His painting, Untitled, lets an expansive red dot invade the deep blue space. Such non-figurative work renders theology minimalist through a single gaze into a void. His colors are as pure as the mounds powdered pigments in markets and temples. They seem to have been wished upon the canvas as blown stardust. His blood reds normally dim into a rich darkness evoking a cavern’s depths. Yet here, the scarlet shines outward at the viewer toward a reversed vanishing point, which Anish finds mystical. His organic forms, intuitive colors and sensual materials reveal the sublime. Thoughts are set aside. The impact of his works awakens a memory found in your stomach instead of your head.
Vivan Sundaram’s Remembering the Past, Looking to the Future, focuses on his glamorous aunt posed next to her Sikh father, Umrao Singh Sher-gil, a Punjab chieftain, for a family portrait in their opulent, cosmopolitan residence. It is one of his series of digital photomontages featured this spring in the monograph show, “Re-take of Amrita”, at the Tate Modern. The images, whether seamless or contrived, make viewers aware of the fictional documentaries and time overlaps in which telescoped multiple selves, like Russian dolls, act out their various roles in society. The elegant young lady artist, Amrita Sher-gil, had initially been subject matter for her father’s photography as were her paintings hung on the walls and other portraits framed and propped up on side tables. Her early death and immortalized presence in this series evoke themes of rites honoring the dead and an afterlife fraught with uncertainties. Vivan’s grandfather’s album reworked as modern photomontages, seductive and haunting, crosses all boundaries. The Indian family is literally recomposed in our times of high technology.

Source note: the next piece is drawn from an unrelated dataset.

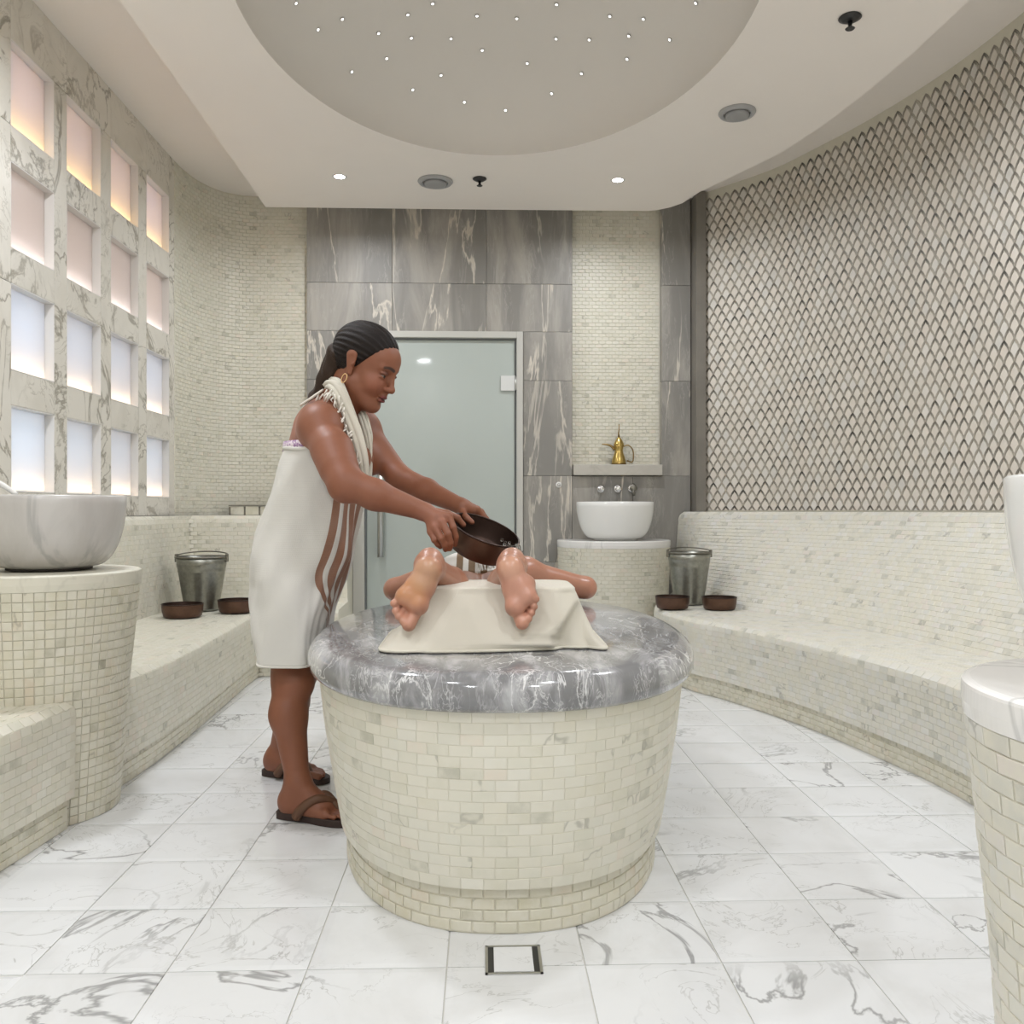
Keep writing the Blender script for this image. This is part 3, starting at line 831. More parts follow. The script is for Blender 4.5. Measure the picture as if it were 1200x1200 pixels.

The exhibition at Gallery Hélène Lamarque shows the Paris art world what India does best: Contradict the idea of a singular truth by bringing about a reconciliation between opposites without dogmatism, prejudice or the tyranny of majority rule, yet, with sincere social, political and spiritual engagement. The 8 artists show how national identity can transcend ethnic traditions, play with western influences, confront western peers and even jumble plural-identities while remaining truly Indian, that is to say, indefinable. l’Inde infinie!